Thanks for the LWFW link. Were you running an unsprung clutch at the time? I thought the clutch springs were designed to take care of the tranny unselected gear rattle.

This awesome 90's Exedy video talks about the tranny noise from free spinning gears:
https://www.youtube.com/watch?v=Td15fzkTfo4
The car started with a full face disc sprung clutch and LWFW. It really had almost zero gear rattle. Only the slightest amount at idle in neutral, but you had to know what you were listen for.

The the trans was rebuilt (by a top notch shop in LA, CA) and it received a new 6-puck sprung clutch and same LWFW. Tons of gear rattle. Enough that if you were in 4th gear and high rpm and let off quickly (around 5K rpm) it would actually pop out of gear. (I increased detent gear select spring pressure for 3/4th gear to fix that).

The a brand new E153 LSD unit from Toyota was installed with same clutch/FW from previous setup. Still tons of gear rattle and still have 4th gear occasional popout (proving it was not the rebuilt trans that had an issue since the brand new one did too). Used same gear select detent spring fix for this.

The clutch finally wore out and replaced with 6 puck unsprung with a stock FW. About 60-70% of the gear rattle went away.

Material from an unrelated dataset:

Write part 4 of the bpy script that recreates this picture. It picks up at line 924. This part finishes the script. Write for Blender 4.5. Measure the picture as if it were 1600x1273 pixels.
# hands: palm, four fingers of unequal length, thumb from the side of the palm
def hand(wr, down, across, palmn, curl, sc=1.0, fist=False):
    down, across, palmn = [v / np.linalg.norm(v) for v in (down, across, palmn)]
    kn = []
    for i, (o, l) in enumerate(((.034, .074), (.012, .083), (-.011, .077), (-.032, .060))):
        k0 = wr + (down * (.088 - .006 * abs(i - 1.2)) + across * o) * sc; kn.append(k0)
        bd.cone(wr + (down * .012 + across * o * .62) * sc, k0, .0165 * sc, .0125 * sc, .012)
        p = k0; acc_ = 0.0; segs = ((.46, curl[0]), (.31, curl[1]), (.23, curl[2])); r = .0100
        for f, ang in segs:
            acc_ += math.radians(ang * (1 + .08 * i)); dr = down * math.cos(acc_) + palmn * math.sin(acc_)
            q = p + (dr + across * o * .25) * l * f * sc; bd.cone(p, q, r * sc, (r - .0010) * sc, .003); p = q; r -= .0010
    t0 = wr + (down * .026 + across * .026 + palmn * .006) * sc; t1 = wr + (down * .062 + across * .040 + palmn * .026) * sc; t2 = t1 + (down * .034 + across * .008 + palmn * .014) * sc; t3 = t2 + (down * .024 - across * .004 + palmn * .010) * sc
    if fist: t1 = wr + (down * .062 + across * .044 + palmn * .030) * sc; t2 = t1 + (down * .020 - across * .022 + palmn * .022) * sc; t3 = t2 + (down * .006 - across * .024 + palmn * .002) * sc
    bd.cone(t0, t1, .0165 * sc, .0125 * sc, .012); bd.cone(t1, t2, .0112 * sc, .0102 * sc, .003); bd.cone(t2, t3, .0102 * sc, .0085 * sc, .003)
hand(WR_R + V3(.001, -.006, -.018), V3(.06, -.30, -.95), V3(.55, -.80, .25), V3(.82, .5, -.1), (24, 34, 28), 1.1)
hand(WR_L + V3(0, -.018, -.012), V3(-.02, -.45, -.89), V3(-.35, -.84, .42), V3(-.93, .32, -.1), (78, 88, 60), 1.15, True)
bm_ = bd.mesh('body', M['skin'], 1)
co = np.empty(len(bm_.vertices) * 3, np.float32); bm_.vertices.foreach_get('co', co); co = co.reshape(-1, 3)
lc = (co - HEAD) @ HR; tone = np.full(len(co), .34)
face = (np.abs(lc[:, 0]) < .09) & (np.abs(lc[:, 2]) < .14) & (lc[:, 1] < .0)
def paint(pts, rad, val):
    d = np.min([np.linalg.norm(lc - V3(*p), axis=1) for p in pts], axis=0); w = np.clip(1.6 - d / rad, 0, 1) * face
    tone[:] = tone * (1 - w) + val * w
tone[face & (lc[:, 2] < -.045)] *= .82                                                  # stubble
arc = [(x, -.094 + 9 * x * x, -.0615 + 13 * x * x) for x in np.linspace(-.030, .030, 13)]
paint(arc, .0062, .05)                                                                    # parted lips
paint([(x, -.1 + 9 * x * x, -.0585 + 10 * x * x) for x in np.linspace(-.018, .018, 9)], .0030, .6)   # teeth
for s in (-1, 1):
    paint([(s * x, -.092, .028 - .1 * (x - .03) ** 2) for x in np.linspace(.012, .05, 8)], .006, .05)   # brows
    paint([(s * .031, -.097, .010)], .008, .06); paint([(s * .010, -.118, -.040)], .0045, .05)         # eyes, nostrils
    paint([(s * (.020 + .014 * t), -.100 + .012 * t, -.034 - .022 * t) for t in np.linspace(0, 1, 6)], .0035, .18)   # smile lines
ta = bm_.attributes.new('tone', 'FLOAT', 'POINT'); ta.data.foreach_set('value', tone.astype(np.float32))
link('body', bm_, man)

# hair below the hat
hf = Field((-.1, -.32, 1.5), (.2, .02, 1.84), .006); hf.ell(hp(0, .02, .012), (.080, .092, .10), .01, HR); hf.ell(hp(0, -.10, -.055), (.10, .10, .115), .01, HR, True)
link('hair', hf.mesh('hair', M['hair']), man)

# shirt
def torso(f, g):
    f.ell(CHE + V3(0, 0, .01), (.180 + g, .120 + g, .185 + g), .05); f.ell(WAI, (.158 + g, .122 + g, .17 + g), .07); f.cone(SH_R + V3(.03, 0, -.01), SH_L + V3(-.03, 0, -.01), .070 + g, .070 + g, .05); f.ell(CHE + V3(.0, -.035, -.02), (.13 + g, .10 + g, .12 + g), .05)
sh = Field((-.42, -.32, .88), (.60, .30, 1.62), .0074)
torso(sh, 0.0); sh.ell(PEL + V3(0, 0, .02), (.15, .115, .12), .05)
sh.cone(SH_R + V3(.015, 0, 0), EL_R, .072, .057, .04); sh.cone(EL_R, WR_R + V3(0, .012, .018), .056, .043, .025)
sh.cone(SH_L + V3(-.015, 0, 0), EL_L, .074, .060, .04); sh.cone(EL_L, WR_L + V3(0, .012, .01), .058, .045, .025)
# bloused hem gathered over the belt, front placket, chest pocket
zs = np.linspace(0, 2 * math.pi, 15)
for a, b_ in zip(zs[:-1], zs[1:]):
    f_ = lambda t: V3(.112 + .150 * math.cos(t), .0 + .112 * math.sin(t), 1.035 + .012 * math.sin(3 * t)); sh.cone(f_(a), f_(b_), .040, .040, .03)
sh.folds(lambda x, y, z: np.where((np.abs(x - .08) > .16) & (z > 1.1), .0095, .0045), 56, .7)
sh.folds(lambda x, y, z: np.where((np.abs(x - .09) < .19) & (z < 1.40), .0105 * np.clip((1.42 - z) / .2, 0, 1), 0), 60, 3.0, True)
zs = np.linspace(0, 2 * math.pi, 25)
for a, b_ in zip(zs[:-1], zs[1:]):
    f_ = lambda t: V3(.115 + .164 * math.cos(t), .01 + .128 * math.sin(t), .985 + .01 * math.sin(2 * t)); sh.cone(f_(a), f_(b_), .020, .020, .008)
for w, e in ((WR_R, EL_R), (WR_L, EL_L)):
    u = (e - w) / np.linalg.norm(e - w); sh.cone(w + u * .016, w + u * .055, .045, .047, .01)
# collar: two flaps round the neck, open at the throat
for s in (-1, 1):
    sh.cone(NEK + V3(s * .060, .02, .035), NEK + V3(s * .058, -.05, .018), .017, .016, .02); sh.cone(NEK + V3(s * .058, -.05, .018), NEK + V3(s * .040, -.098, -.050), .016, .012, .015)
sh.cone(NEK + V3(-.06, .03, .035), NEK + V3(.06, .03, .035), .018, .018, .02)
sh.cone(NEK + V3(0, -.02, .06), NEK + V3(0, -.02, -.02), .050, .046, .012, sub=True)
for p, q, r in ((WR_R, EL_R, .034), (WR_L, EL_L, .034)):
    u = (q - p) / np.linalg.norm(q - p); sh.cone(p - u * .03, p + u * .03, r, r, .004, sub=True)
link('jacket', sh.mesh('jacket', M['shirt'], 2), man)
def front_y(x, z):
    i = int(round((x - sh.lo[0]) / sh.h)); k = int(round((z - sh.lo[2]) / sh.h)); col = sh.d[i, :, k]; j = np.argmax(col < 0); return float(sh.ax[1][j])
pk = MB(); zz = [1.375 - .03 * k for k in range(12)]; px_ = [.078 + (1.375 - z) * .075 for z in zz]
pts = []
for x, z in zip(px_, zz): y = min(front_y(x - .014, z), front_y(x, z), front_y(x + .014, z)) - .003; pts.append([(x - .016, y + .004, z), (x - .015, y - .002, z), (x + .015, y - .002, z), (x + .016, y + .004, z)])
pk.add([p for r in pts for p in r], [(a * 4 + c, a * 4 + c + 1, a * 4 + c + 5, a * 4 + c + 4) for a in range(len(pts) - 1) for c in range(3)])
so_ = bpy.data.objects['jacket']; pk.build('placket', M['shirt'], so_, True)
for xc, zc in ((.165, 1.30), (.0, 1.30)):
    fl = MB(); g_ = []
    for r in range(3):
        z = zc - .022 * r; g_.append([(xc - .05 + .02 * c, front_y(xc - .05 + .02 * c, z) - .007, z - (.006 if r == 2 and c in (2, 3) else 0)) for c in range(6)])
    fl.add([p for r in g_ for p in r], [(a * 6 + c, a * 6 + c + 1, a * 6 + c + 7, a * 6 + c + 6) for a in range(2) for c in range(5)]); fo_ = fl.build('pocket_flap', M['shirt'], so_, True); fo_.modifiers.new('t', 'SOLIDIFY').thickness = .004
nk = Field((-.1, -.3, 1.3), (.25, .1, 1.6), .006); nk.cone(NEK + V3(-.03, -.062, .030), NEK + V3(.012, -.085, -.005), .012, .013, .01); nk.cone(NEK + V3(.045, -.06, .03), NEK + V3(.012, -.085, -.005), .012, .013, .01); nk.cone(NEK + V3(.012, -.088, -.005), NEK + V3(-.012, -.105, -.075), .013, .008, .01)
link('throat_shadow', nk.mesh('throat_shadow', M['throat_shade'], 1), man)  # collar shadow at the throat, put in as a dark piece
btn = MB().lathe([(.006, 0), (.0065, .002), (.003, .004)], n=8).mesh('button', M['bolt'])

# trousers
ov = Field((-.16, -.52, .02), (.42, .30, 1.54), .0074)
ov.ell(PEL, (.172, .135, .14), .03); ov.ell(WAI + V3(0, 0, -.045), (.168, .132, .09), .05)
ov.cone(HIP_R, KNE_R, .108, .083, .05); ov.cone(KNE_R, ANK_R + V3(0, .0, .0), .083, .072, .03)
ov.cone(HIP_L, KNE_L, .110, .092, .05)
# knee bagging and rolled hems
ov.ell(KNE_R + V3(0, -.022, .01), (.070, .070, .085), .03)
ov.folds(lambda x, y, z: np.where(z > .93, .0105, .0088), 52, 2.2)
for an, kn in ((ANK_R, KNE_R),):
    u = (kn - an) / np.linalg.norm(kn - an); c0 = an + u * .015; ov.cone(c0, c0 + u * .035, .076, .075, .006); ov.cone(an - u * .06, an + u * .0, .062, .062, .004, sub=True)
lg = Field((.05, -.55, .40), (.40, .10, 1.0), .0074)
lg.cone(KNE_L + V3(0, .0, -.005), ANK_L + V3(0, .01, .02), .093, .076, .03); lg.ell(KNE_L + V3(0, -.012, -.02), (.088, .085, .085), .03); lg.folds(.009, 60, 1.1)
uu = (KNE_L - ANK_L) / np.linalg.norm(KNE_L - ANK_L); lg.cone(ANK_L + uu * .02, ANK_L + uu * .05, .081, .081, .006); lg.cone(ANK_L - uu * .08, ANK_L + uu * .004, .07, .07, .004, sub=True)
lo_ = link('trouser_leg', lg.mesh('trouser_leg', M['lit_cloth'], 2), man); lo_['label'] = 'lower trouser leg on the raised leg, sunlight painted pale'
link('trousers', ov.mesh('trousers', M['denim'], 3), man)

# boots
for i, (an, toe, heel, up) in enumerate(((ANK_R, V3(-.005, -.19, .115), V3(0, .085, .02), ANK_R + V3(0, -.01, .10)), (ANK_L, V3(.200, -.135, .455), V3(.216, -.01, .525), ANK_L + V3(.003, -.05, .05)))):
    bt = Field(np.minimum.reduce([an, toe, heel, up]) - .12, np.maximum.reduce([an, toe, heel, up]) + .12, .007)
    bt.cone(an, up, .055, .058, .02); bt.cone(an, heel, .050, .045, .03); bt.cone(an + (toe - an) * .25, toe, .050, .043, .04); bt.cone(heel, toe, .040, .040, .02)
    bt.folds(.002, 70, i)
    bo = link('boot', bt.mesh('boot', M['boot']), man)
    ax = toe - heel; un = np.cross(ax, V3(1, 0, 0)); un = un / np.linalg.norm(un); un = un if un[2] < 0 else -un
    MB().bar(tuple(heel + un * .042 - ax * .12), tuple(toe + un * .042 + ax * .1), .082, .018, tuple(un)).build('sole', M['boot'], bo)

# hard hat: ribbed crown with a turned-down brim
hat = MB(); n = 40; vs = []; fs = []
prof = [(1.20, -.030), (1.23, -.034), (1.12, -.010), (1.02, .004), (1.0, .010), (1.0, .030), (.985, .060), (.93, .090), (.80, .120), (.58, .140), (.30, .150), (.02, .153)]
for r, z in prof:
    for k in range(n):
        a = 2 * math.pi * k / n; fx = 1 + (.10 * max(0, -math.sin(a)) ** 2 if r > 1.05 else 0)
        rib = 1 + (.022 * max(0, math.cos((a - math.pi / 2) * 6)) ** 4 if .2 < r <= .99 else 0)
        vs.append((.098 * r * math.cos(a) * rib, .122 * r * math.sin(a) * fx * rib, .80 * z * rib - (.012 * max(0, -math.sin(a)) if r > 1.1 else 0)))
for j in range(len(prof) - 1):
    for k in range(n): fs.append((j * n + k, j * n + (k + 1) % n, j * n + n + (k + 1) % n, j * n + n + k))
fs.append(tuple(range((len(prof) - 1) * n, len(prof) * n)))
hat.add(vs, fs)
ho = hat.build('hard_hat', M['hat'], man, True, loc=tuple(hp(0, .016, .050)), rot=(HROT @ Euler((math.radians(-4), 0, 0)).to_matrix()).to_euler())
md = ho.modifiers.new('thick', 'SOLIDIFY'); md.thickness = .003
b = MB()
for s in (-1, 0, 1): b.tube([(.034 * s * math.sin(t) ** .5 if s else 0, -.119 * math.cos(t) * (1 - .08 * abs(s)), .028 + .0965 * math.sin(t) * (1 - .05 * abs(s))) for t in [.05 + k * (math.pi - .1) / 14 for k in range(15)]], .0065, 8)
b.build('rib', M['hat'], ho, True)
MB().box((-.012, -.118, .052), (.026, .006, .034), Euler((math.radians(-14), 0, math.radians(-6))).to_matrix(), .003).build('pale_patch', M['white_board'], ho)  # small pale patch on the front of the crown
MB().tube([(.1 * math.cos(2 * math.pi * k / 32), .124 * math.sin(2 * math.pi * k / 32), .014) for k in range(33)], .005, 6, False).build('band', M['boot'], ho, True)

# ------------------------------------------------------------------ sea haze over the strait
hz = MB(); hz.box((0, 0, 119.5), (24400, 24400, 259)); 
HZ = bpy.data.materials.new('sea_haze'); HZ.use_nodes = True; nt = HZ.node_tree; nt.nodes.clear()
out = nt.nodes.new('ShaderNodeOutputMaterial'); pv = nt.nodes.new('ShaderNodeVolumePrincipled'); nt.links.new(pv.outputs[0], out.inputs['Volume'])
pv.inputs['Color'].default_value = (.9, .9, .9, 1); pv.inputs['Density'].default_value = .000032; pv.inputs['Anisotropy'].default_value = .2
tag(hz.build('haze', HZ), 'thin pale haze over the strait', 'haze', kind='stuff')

I am guess a sprung hub clutch might have got rid of the rest of it. In my case it seems the LWFW was the biggest contributor, but a 6-puck unsprung certainly has left some gear rattle present.

I will be keeping the stock FW for sure from now on and my next clutch will likely be a Clutchmasters FX350 which is a sprung full face disc but has holding power almost as much as many 6-pucks. I am only in the 320whp range so do not need the fairly high holding capacity of the ATS Stage 4 (basically a CM 6-puck unsprung setup that can hold nearly 500whp) that is in my car currently.